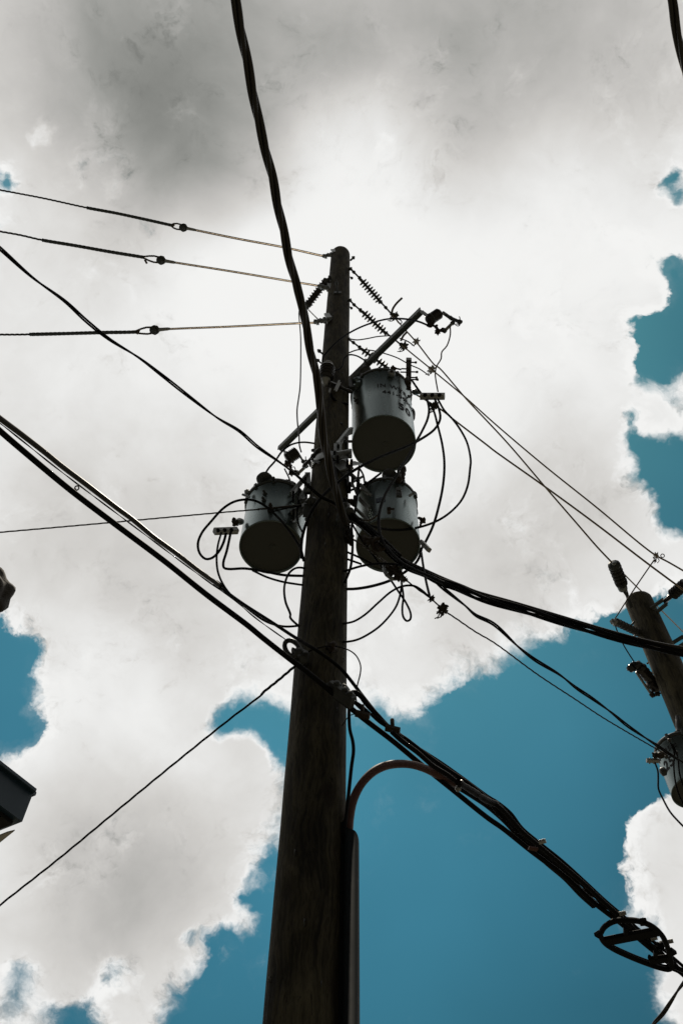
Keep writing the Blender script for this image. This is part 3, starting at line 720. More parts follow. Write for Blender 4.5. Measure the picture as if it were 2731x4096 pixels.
# ------------------------------------------------------------------ transformers
def vtop(x, y, u, v, lo, hi):
    """height at which the vertical through x,y is seen level with row v"""
    for _ in range(50):
        m = (lo+hi)/2; q = Vector((x, y, m))
        vv = CY-FPX*(q-CAM).dot(U_)/depth(q)
        if vv > v: lo = m
        else: hi = m
    return (lo+hi)/2
def text_on_tank(parent, txt, cx, cy, R, ang, z, size, slant=0):
    cu = bpy.data.curves.new('txt', 'FONT'); cu.body = txt; cu.size = size; cu.align_x = 'CENTER'; cu.extrude = .0006; cu.offset = size*.02; cu.space_character = 1.15
    o = bpy.data.objects.new('txt', cu); scene.collection.objects.link(o)
    dg = bpy.context.evaluated_depsgraph_get(); dg.update()
    me = bpy.data.meshes.new_from_object(o.evaluated_get(dg)); bpy.data.objects.remove(o)
    mb = MB(); vs = []
    for q in me.vertices:
        a = ang+q.co.x/R; rr = R+.0025+q.co.z
        vs.append(Vector((cx+math.cos(a)*rr, cy+math.sin(a)*rr, z+q.co.y*1.3+slant*q.co.x)))
    mb.add(vs, [tuple(f.vertices) for f in me.polygons], False)
    return child(parent, 'stencil_text', mb, M_INK)
def transformer(label, bc, half, Yc, top_near_v, rim=1.06, name='transformer', D=None, hgt=None):
    b = P(bc[0], bc[1], Y=Yc) if D is None else P(bc[0], bc[1], D=D)
    R = S(half, b)*.985
    if hgt is None:
        zt = vtop(b.x, b.y-R*rim, 0, top_near_v, b.z, b.z+3)
    else: zt = b.z+hgt
    t = thing(name, Vector(b), label, 'transformer', 'transformers on the poles')
    n = 72; H = zt-b.z
    def ringbody(prof, nn=n):
        return MB().lathe(Vector((b.x, b.y, 0)), Vector((b.x, b.y, 1)), prof, nn, caps=False)
    tank = child(t, 'tank', ringbody([(b.z+.012, R-.010), (b.z-.004, R-.006), (b.z-.006, R), (b.z+.004, R), (b.z+.02, R), (b.z+H*.5, R), (zt-.05, R), (zt-.045, R*1.012), (zt-.03, R*1.012)]), M_TANK)
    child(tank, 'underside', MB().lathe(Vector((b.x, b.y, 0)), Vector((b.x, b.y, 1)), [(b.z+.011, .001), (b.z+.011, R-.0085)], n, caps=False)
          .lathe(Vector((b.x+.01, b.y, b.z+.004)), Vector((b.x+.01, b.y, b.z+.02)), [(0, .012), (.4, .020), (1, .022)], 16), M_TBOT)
    child(t, 'lid', ringbody([(zt-.028, R*1.004), (zt-.03, R*rim-.006), (zt-.022, R*rim), (zt, R*rim), (zt+.012, R*rim-.012), (zt+.03, R*.8), (zt+.045, R*.3), (zt+.046, .001)]), M_DGALV)
    band = MB()
    for k in range(10):
        a = 2*math.pi*(k+.35)/10; c = Vector((b.x+math.cos(a)*R*1.02, b.y+math.sin(a)*R*1.02, zt-.04))
        band.box(c+Vector((0, 0, .0)), c+Vector((0, 0, .05)), .022, .03, Vector((math.cos(a), math.sin(a), 0)))
    child(t, 'lid_clip', band, M_DGALV)
    return t, b, R, zt
def wallpt(b, R, adeg, z, out=0.0):
    a = math.radians(adeg); return Vector((b.x+math.cos(a)*(R+out), b.y+math.sin(a)*(R+out), z))
def stud(t, b, R, adeg, z, r=.016, L=.05, m=M_DGALV, name='stud', nut=True):
    r *= .58; L *= .7; p0, p1 = wallpt(b, R, adeg, z, -.002), wallpt(b, R, adeg, z, L)
    mb = MB().cyl(p0, p1, r*.6, 10)
    if nut: mb.cyl(p0, p0.lerp(p1, .35), r*1.5, 12).cyl(p0.lerp(p1, .55), p0.lerp(p1, .8), r, 6)
    return child(t, name, mb, m)

# --- the upper right one, 50
T1, b1, R1, z1 = transformer('upper right transformer, stencilled 50, with big dark underside', A2(700, 892)[:2], 130.5, 3.13, 1350+252*.4783)
text_on_tank(T1, 'IN WYE', b1.x, b1.y, R1, math.radians(288), z1-(z1-b1.z)*.41, .066)
text_on_tank(T1, '441-09000', b1.x, b1.y, R1, math.radians(304), z1-(z1-b1.z)*.55, .062)
text_on_tank(T1, '50', b1.x, b1.y, R1, math.radians(311), z1-(z1-b1.z)*.79, .12)
bush = child(T1, 'high_voltage_bushing', HB().lathe(Q(A2(548, 272, Y=2.98)), Q(A2(548, 188, Y=2.96)), [(0, .085), (.1, .075), (.25, .062), (.55, .04), (.75, .030), (.78, .034), (.98, .030), (1, .015)], 20), M_ALU)
child(bush, 'bushing_skirt', HB().lathe(Q(A2(548, 296, Y=2.98)), Q(A2(548, 266, Y=2.98)), [(0, .07), (.3, .095), (.5, .08), (.8, .09), (1, .07)], 20), M_POLY)
k = child(T1, 'low_voltage_bushing', HB().lathe(Q(A2(762, 325, Y=2.885)), Q(A2(764, 282, Y=2.86)), [(0, .052), (.4, .052), (.5, .06), (.9, .055), (1, .03)], 18), M_GALV)
child(k, 'terminal', HB().cyl(Q(A2(764, 290, Y=2.85)), Q(A2(776, 240, Y=2.85)), .022, 10).box(Q(A2(755, 250, Y=2.85)), Q(A2(845, 268, Y=2.86)), .02, .03).blob(Q(A2(778, 262, Y=2.85)), .045, 2, n=6, amp=.5), M_RUST)
# upright spade terminal with bolts
sp = HB(); s0, s1 = Q(A2(906, 345, Y=2.90)), Q(A2(908, 183, Y=2.88)); sp.box(s0, s1, .082, .05, Vector((0, 1, 0)))
ks = child(T1, 'spade_terminal', sp, M_RUST)
child(ks, 'end_cap', HB().box(Q(A2(908, 200, Y=2.878)), Q(A2(908, 181, Y=2.876)), .088, .056, Vector((0, 1, 0))), M_ALU)
for (x, y) in ((945, 208), (955, 288), (950, 335), (880, 262), (872, 290), (958, 352)):
    c = Q(A2(x, y, Y=2.88)); child(ks, 'bolt', HB().cyl(c+Vector((-.035, 0, 0)), c+Vector((.03, 0, 0)), .012, 8).cyl(c+Vector((.012, 0, 0)), c+Vector((.03, 0, 0)), .02, 6), M_RUST)
m_ = HB(); m_.lathe(Q(A2(895, 345, Y=2.90)), Q(A2(905, 395, Y=2.90)), [(0, .04), (.3, .055), (.7, .05), (1, .04)], 16); m_.blob(Q(A2(905, 420, Y=2.88)), .035, 4, n=6, amp=.6); m_.cyl(Q(A2(885, 430, Y=2.88)), Q(A2(930, 440, Y=2.88)), .012, 8)
child(T1, 'side_terminal', m_, M_RUST)
m_ = HB(); m_.lathe(Q(A2(955, 455, Y=2.98)), Q(A2(1000, 460, Y=2.94)), [(0, .045), (.3, .05), (.5, .036), (.8, .03), (1, .02)], 16); child(T1, 'low_voltage_bushing', m_, M_GALV)
for ad_, zz in ((216, .12), (214, .16), (212, .42), (214, .5), (330, .3)): stud(T1, b1, R1, ad_, z1-(z1-b1.z)*zz)
m_ = MB().box(wallpt(b1, R1, 219, z1-.04, .01), wallpt(b1, R1, 219, z1-.15, .01), .04, .06).blob(wallpt(b1, R1, 219, z1-.09, .03), .035, 2, n=6); child(T1, 'lifting_lug', m_, M_TANK)
c = Q(A2(975, 560, Y=3.1)); child(T1, 'pressure_relief', MB().blob(wallpt(b1, R1, 5, z1-.30, -.01), .06, 3, (.7, 1, 1.1), 10, .1), M_DGALV)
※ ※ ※
What the exercise asks —
Only the lines from the top of the data through the line with "R-.0085)], n, caps=False)" should be quoted, exactly and with both ends kept; skip the pictures.

Output —
Keep writing the Blender script for this image. This is part 3, starting at line 720. More parts follow. Write for Blender 4.5. Measure the picture as if it were 2731x4096 pixels.
# ------------------------------------------------------------------ transformers
def vtop(x, y, u, v, lo, hi):
    """height at which the vertical through x,y is seen level with row v"""
    for _ in range(50):
        m = (lo+hi)/2; q = Vector((x, y, m))
        vv = CY-FPX*(q-CAM).dot(U_)/depth(q)
        if vv > v: lo = m
        else: hi = m
    return (lo+hi)/2
def text_on_tank(parent, txt, cx, cy, R, ang, z, size, slant=0):
    cu = bpy.data.curves.new('txt', 'FONT'); cu.body = txt; cu.size = size; cu.align_x = 'CENTER'; cu.extrude = .0006; cu.offset = size*.02; cu.space_character = 1.15
    o = bpy.data.objects.new('txt', cu); scene.collection.objects.link(o)
    dg = bpy.context.evaluated_depsgraph_get(); dg.update()
    me = bpy.data.meshes.new_from_object(o.evaluated_get(dg)); bpy.data.objects.remove(o)
    mb = MB(); vs = []
    for q in me.vertices:
        a = ang+q.co.x/R; rr = R+.0025+q.co.z
        vs.append(Vector((cx+math.cos(a)*rr, cy+math.sin(a)*rr, z+q.co.y*1.3+slant*q.co.x)))
    mb.add(vs, [tuple(f.vertices) for f in me.polygons], False)
    return child(parent, 'stencil_text', mb, M_INK)
def transformer(label, bc, half, Yc, top_near_v, rim=1.06, name='transformer', D=None, hgt=None):
    b = P(bc[0], bc[1], Y=Yc) if D is None else P(bc[0], bc[1], D=D)
    R = S(half, b)*.985
    if hgt is None:
        zt = vtop(b.x, b.y-R*rim, 0, top_near_v, b.z, b.z+3)
    else: zt = b.z+hgt
    t = thing(name, Vector(b), label, 'transformer', 'transformers on the poles')
    n = 72; H = zt-b.z
    def ringbody(prof, nn=n):
        return MB().lathe(Vector((b.x, b.y, 0)), Vector((b.x, b.y, 1)), prof, nn, caps=False)
    tank = child(t, 'tank', ringbody([(b.z+.012, R-.010), (b.z-.004, R-.006), (b.z-.006, R), (b.z+.004, R), (b.z+.02, R), (b.z+H*.5, R), (zt-.05, R), (zt-.045, R*1.012), (zt-.03, R*1.012)]), M_TANK)
    child(tank, 'underside', MB().lathe(Vector((b.x, b.y, 0)), Vector((b.x, b.y, 1)), [(b.z+.011, .001), (b.z+.011, R-.0085)], n, caps=False)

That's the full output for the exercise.